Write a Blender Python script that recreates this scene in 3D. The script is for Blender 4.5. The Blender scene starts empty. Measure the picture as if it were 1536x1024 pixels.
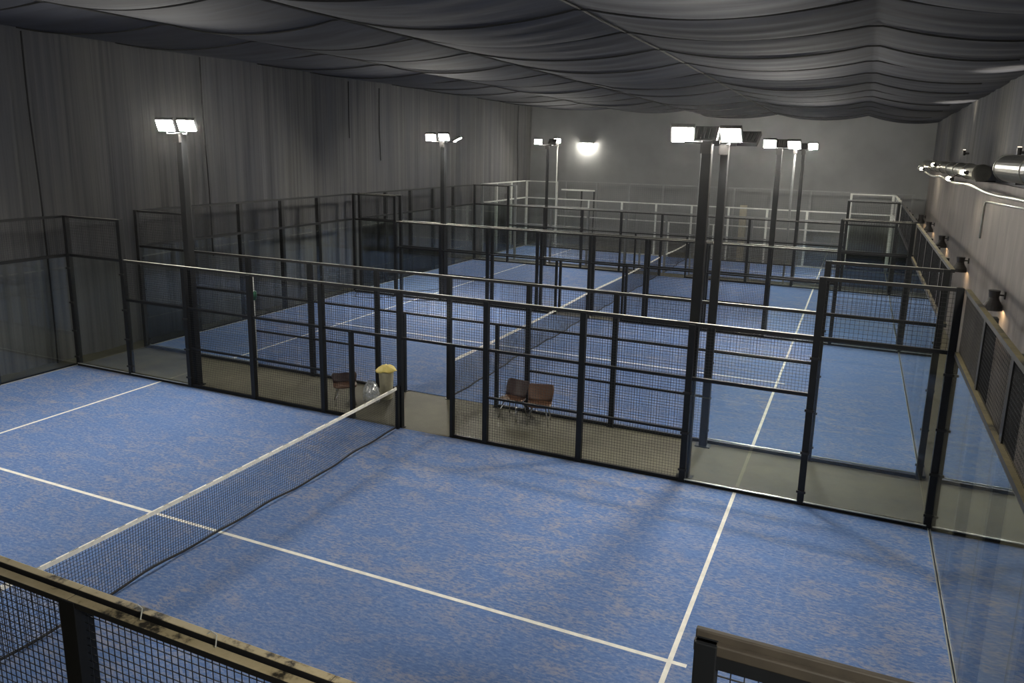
import bpy, bmesh, math, random
from mathutils import Vector, Matrix
random.seed(7)
SC = bpy.context.scene
COL = SC.collection
PI = math.pi

# ------------------------------------------------------------------ camera
cam = bpy.data.cameras.new('camera'); camo = bpy.data.objects.new('camera', cam); COL.objects.link(camo)
cam.sensor_width = 36.0
cam.lens = 1142.2224507 / 1536 * 36
cam.shift_x = -11.8037 / 1536
cam.shift_y = -50.3109 / 1536
cam.clip_start = 0.05; cam.clip_end = 200
yaw, pit, rol = -0.41364686, -0.20786778, 0.02186774
def cam_axes():
    sy, cy, sp, cp = math.sin(yaw), math.cos(yaw), math.sin(pit), math.cos(pit)
    f = Vector((sy*cp, cy*cp, sp)); r = Vector((cy, -sy, 0)); u = r.cross(f)
    return r*math.cos(rol)+u*math.sin(rol), -r*math.sin(rol)+u*math.cos(rol), f
r_, u_, f_ = cam_axes()
M = Matrix((r_, u_, -f_)).transposed().to_4x4(); M.translation = Vector((8.4365068, -12.9897442, 5.8886388))
camo.matrix_world = M
SC.camera = camo

# ------------------------------------------------------------------ view, world
SC.view_settings.view_transform = 'Standard'; SC.view_settings.look = 'None'
SC.view_settings.gamma = 1; SC.view_settings.use_curve_mapping = False
SC.view_settings.exposure = 1.6
LAMP = 250.0          # strength of the floodlight lenses
w = bpy.data.worlds.new('world'); SC.world = w; w.use_nodes = True
w.node_tree.nodes['Background'].inputs[0].default_value = (0.5, 0.55, 0.65, 1)
w.node_tree.nodes['Background'].inputs[1].default_value = 0.02

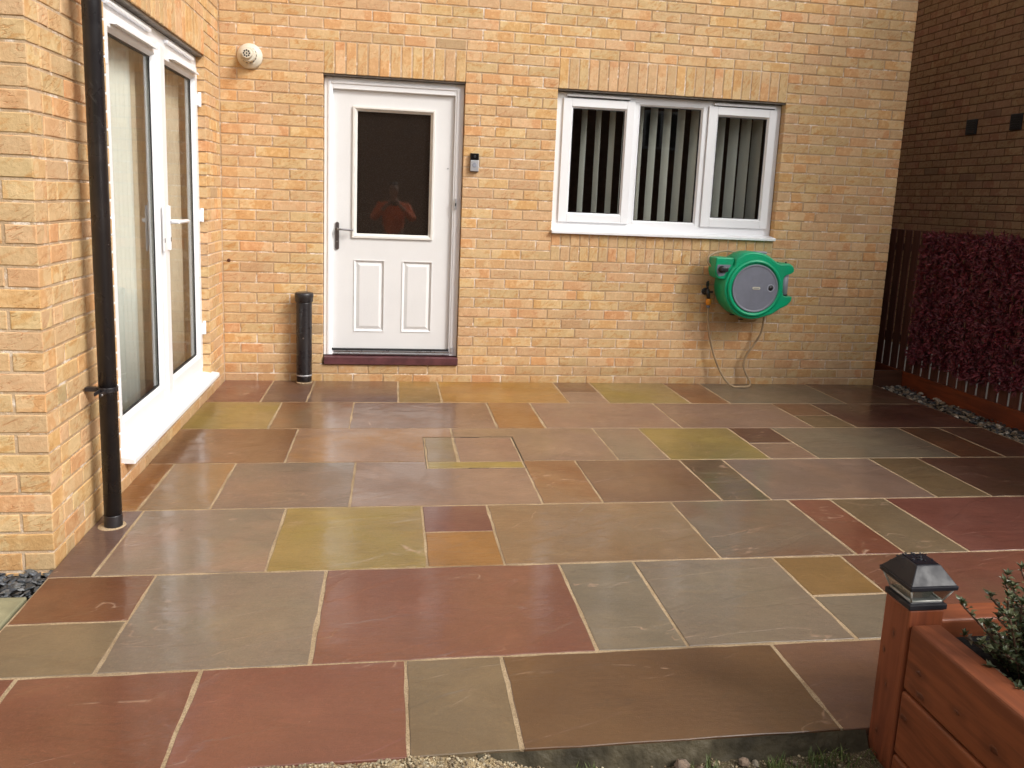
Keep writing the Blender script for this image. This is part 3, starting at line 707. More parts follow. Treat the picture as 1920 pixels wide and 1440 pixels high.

+ + + + +

All of the data needs repeating exactly, but the pictures do not.

Write a Blender Python script that recreates this scene in 3D. The script is for Blender 4.5. The Blender scene starts empty. Measure the picture as if it were 1536x1024 pixels.
import bpy, bmesh, math, random
from mathutils import Vector, Matrix
random.seed(7)
SC = bpy.context.scene
COL = SC.collection
PI = math.pi

# ------------------------------------------------------------------ camera
cam = bpy.data.cameras.new('camera'); camo = bpy.data.objects.new('camera', cam); COL.objects.link(camo)
cam.sensor_width = 36.0
cam.lens = 1142.2224507 / 1536 * 36
cam.shift_x = -11.8037 / 1536
cam.shift_y = -50.3109 / 1536
cam.clip_start = 0.05; cam.clip_end = 200
yaw, pit, rol = -0.41364686, -0.20786778, 0.02186774
def cam_axes():
    sy, cy, sp, cp = math.sin(yaw), math.cos(yaw), math.sin(pit), math.cos(pit)
    f = Vector((sy*cp, cy*cp, sp)); r = Vector((cy, -sy, 0)); u = r.cross(f)
    return r*math.cos(rol)+u*math.sin(rol), -r*math.sin(rol)+u*math.cos(rol), f
r_, u_, f_ = cam_axes()
M = Matrix((r_, u_, -f_)).transposed().to_4x4(); M.translation = Vector((8.4365068, -12.9897442, 5.8886388))
camo.matrix_world = M
SC.camera = camo

# ------------------------------------------------------------------ view, world
SC.view_settings.view_transform = 'Standard'; SC.view_settings.look = 'None'
SC.view_settings.gamma = 1; SC.view_settings.use_curve_mapping = False
SC.view_settings.exposure = 1.6
LAMP = 250.0          # strength of the floodlight lenses
w = bpy.data.worlds.new('world'); SC.world = w; w.use_nodes = True
w.node_tree.nodes['Background'].inputs[0].default_value = (0.5, 0.55, 0.65, 1)
w.node_tree.nodes['Background'].inputs[1].default_value = 0.02

Keep writing the Blender script for this image. This is part 3, starting at line 707. More parts follow. Treat the picture as 1920 pixels wide and 1440 pixels high.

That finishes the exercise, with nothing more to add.